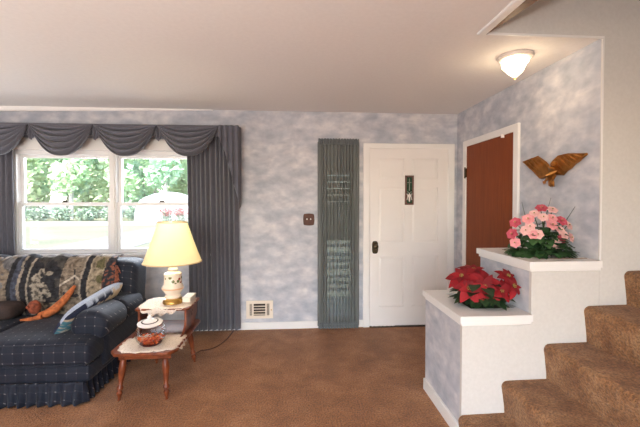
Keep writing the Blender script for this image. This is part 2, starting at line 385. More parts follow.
w = MB(); w.box(-4.2, .268, D - .015, D, 0, .082); w.box(.716, .775, D - .015, D, 0, .082)
struct('baseboard_back', w, WHITE, 'white baseboard along the wallpapered wall', 'baseboard', bevel=.004)
w = MB(); w.box(.985, 1.005, YF, 2.68, 0, .085)
struct('baseboard_planter', w, WHITE, 'white baseboard at the foot of the low planter', 'baseboard', bevel=.004)
w = MB(); w.prism([(-4.2, H), (-4.2, H - .075), (-.9, H - .008), (-.9, H)], 1, D - .02, D)
struct('trim_1', w, CEIL, 'tapering strip where ceiling meets window wall', 'trim')
w = MB(); w.box(1.085, 1.135, .85, YF + .0, H - .016, H + .26)
struct('trim_2', w, WHITE, 'white edge moulding of the stairwell opening', 'trim', bevel=.008)
w = MB(); w.prism([(1.137, YF - .005), (1.137, .9), (1.32, .9)], 2, H - .012, H + .02)
struct('trim_3', w, BROWNW, 'dark brown wood edge beside the stairwell moulding', 'trim')
w = MB(); w.box(1.085, XR + .006, YF - .006, YF + .006, H - .012, H + .004); w.box(XR - .006, XR + .006, YF - .005, YF + .0, 1.06, H)
struct('trim_4', w, WHITE, 'thin corner bead at the entry ceiling and wall edge', 'trim', bevel=.002)

# ------------------------------------------------------------------ windows
def double_hung(name, x0, x1, label):
    r = thing(name, ((x0 + x1) / 2, D + .05, WZ0), label, 'window', kind='structure')
    y0, y1 = D + .035, D + .075
    zm = 1.41
    up = MB(); lo = MB()
    f = .034
    for mb, za, zb, yy in ((lo, WZ0 + .02, zm + .02, D + .03), (up, zm - .02, WZ1 - .045, D + .07)):
        mb.box(x0, x0 + f, yy, yy + .035, za, zb); mb.box(x1 - f, x1, yy, yy + .035, za, zb); mb.box(x0 + f, x1 - f, yy, yy + .035, za, za + f); mb.box(x0 + f, x1 - f, yy, yy + .035, zb - f * .9, zb)
    a = up.build('upper_sash', SASHW, r, bevel=.003); b = lo.build('lower_sash', SASHW, r, bevel=.003)
    B(x0 + f, x1 - f, D + .085, D + .089, zm, WZ1 - .06).build('pane', PANE, a, smooth=False)
    B(x0 + f, x1 - f, D + .045, D + .049, WZ0 + .04, zm).build('pane', PANE, b, smooth=False)
    k = MB(); xc = (x0 + x1) / 2; k.box(xc - .028, xc + .028, D + .028, D + .06, zm + .02, zm + .03); k.tube([(xc - .02, D + .03, zm + .036), (xc + .025, D + .035, zm + .036)], .006)
    k.build('sash_lock', BRONZE, b)
    fr = MB(); fr.box(x0 - .03, x0, D + .01, D + .12, WZ0, WZ1); fr.box(x1, x1 + .03, D + .01, D + .12, WZ0, WZ1); fr.box(x0, x1, D + .01, D + .12, WZ1 - .045, WZ1); fr.box(x0, x1, D + .01, D + .12, WZ0, WZ0 + .02)
    fr.build('frame', SASHW, r, bevel=.003)
    return r
double_hung('window_1', -2.97, -2.012, 'left double hung window above the sofa')
double_hung('window_2', -1.944, -.99, 'right double hung window behind the lit lamp')
w = MB(); w.box(WX0 - .06, WX1 + .06, D - .02, D, WZ1, WZ1 + .13); w.box(WX0 - .06, WX0, D - .02, D, WZ0, WZ1); w.box(WX1, WX1 + .06, D - .02, D, WZ0, WZ1)
w.box(-2.0, -1.956, D - .005, D + .12, WZ0, WZ1); w.box(WX0 - .08, WX1 + .08, D - .05, D + .02, WZ0 - .03, WZ0); w.box(WX0 - .06, WX1 + .06, D - .018, D, WZ0 - .10, WZ0 - .03)
struct('trim_5', w, WHITE, 'white casing, sill and mullion around the sofa windows', 'trim', bevel=.004)

s = thing('window_3', (.5, D + .05, SZ0), 'narrow sidelight window behind the grey sheer curtain', 'window', kind='structure')
fr = MB(); fr.box(SX0, SX0 + .03, D, D + .12, SZ0, SZ1); fr.box(SX1 - .03, SX1, D, D + .12, SZ0, SZ1); fr.box(SX0, SX1, D, D + .12, SZ1 - .03, SZ1); fr.box(SX0, SX1, D, D + .12, SZ0, SZ0 + .03)
fr.build('frame', BROWNW, s, bevel=.003)
B(SX0 + .03, SX1 - .03, D + .08, D + .084, SZ0 + .03, SZ1 - .03).build('pane', PANE, s, smooth=False)
sl = MB(); zz = SZ0 + .05; k = 0
while zz < SZ1 - .05:
    hgt = .038 if zz < .95 else .071
    sl.box(SX0 + .03, SX1 - .03, D + .05, D + .058, zz, zz + hgt); k += 1
    zz += .075 + (.03 if k % 3 == 0 and zz < .95 else 0)
sl.build('blind_slats', simple('grey_blind', (.10, .115, .12), .6, nscale=10), s, smooth=False)

# ------------------------------------------------------------------ front door
DX0, DX1, DZ1 = .849, 1.763, 2.04
d = thing('door_1', ((DX0 + DX1) / 2, D, 0), 'white six panel front door with small dark window', 'door', kind='structure')
xs = [(.954, 1.253), (1.343, 1.645)]; zs = [(.232, .814), (.97, 1.60), (1.69, 1.93)]
leafm = MB(); yb = D - .016
def lattice(mb, y0, y1):
    xe = [DX0, xs[0][0], xs[0][1], xs[1][0], xs[1][1], DX1]; ze = [.012, zs[0][0], zs[0][1], zs[1][0], zs[1][1], zs[2][0], zs[2][1], DZ1]
    for i in (0, 2, 4): mb.box(xe[i], xe[i + 1], y0, y1, ze[0], ze[-1])
    for i in (1, 3):
        for j in (0, 2, 4, 6): mb.box(xe[i], xe[i + 1], y0, y1, ze[j], ze[j + 1])
lattice(leafm, yb, D + .0)
leafm.box(DX0, DX1, D - .002, D + .02, .012, DZ1)
leafm.build('leaf', DOORW, d, smooth=False)
for a, b in xs:
    for e, f in zs:
        p = MB(); o = .03
        q = [(a, e), (b, e), (b, f), (a, f)]; q2 = [(a + o, e + o), (b - o, e + o), (b - o, f - o), (a + o, f - o)]
        v1 = [p.bm.verts.new((x, D - .003, z)) for x, z in q]; v2 = [p.bm.verts.new((x, D - .009, z)) for x, z in q2]
        for i in range(4): p.face([v1[i], v1[(i + 1) % 4], v2[(i + 1) % 4], v2[i]])
        p.face(v2); p.build('panel', DOORW, d, smooth=False)
pw = MB(); px0, px1, pz0, pz1 = 1.257, 1.357, 1.40, 1.735; yf = yb - .018
pw.box(px0, px0 + .018, yf, yb, pz0, pz1); pw.box(px1 - .018, px1, yf, yb, pz0, pz1); pw.box(px0, px1, yf, yb, pz0, pz0 + .018); pw.box(px0, px1, yf, yb, pz1 - .018, pz1)
pk = pw.build('peep_window', simple('plaque_frame', (.13, .055, .04), .4, nscale=30), d, bevel=.003); pk['label'] = 'dark framed ornamental glass'
B(px0 + .018, px1 - .018, yf + .008, yf + .014, pz0 + .018, pz1 - .018).build('glass', PLQG, pk, smooth=False)
xc = (px0 + px1) / 2
fg = MB(); fg.tube([(xc, yf + .006, 1.70), (xc, yf + .006, 1.56)], .005); fg.tube([(xc - .022, yf + .006, 1.655), (xc + .022, yf + .006, 1.655)], .0045); fg.tube([(xc - .025, yf + .006, 1.55), (xc, yf + .006, 1.535), (xc + .025, yf + .006, 1.55)], .006)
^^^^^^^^
TASK PROMPT:
Repeat the listing above up to and including the line with "struct('trim_4', w, WHITE, 'thin", starting from its first line. Drop any pictures.

RESPONSE TO THE EXERCISE:
Keep writing the Blender script for this image. This is part 2, starting at line 385. More parts follow.
w = MB(); w.box(-4.2, .268, D - .015, D, 0, .082); w.box(.716, .775, D - .015, D, 0, .082)
struct('baseboard_back', w, WHITE, 'white baseboard along the wallpapered wall', 'baseboard', bevel=.004)
w = MB(); w.box(.985, 1.005, YF, 2.68, 0, .085)
struct('baseboard_planter', w, WHITE, 'white baseboard at the foot of the low planter', 'baseboard', bevel=.004)
w = MB(); w.prism([(-4.2, H), (-4.2, H - .075), (-.9, H - .008), (-.9, H)], 1, D - .02, D)
struct('trim_1', w, CEIL, 'tapering strip where ceiling meets window wall', 'trim')
w = MB(); w.box(1.085, 1.135, .85, YF + .0, H - .016, H + .26)
struct('trim_2', w, WHITE, 'white edge moulding of the stairwell opening', 'trim', bevel=.008)
w = MB(); w.prism([(1.137, YF - .005), (1.137, .9), (1.32, .9)], 2, H - .012, H + .02)
struct('trim_3', w, BROWNW, 'dark brown wood edge beside the stairwell moulding', 'trim')
w = MB(); w.box(1.085, XR + .006, YF - .006, YF + .006, H - .012, H + .004); w.box(XR - .006, XR + .006, YF - .005, YF + .0, 1.06, H)
struct('trim_4', w, WHITE, 'thin corner bead at the entry ceiling and wall edge', 'trim', bevel=.002)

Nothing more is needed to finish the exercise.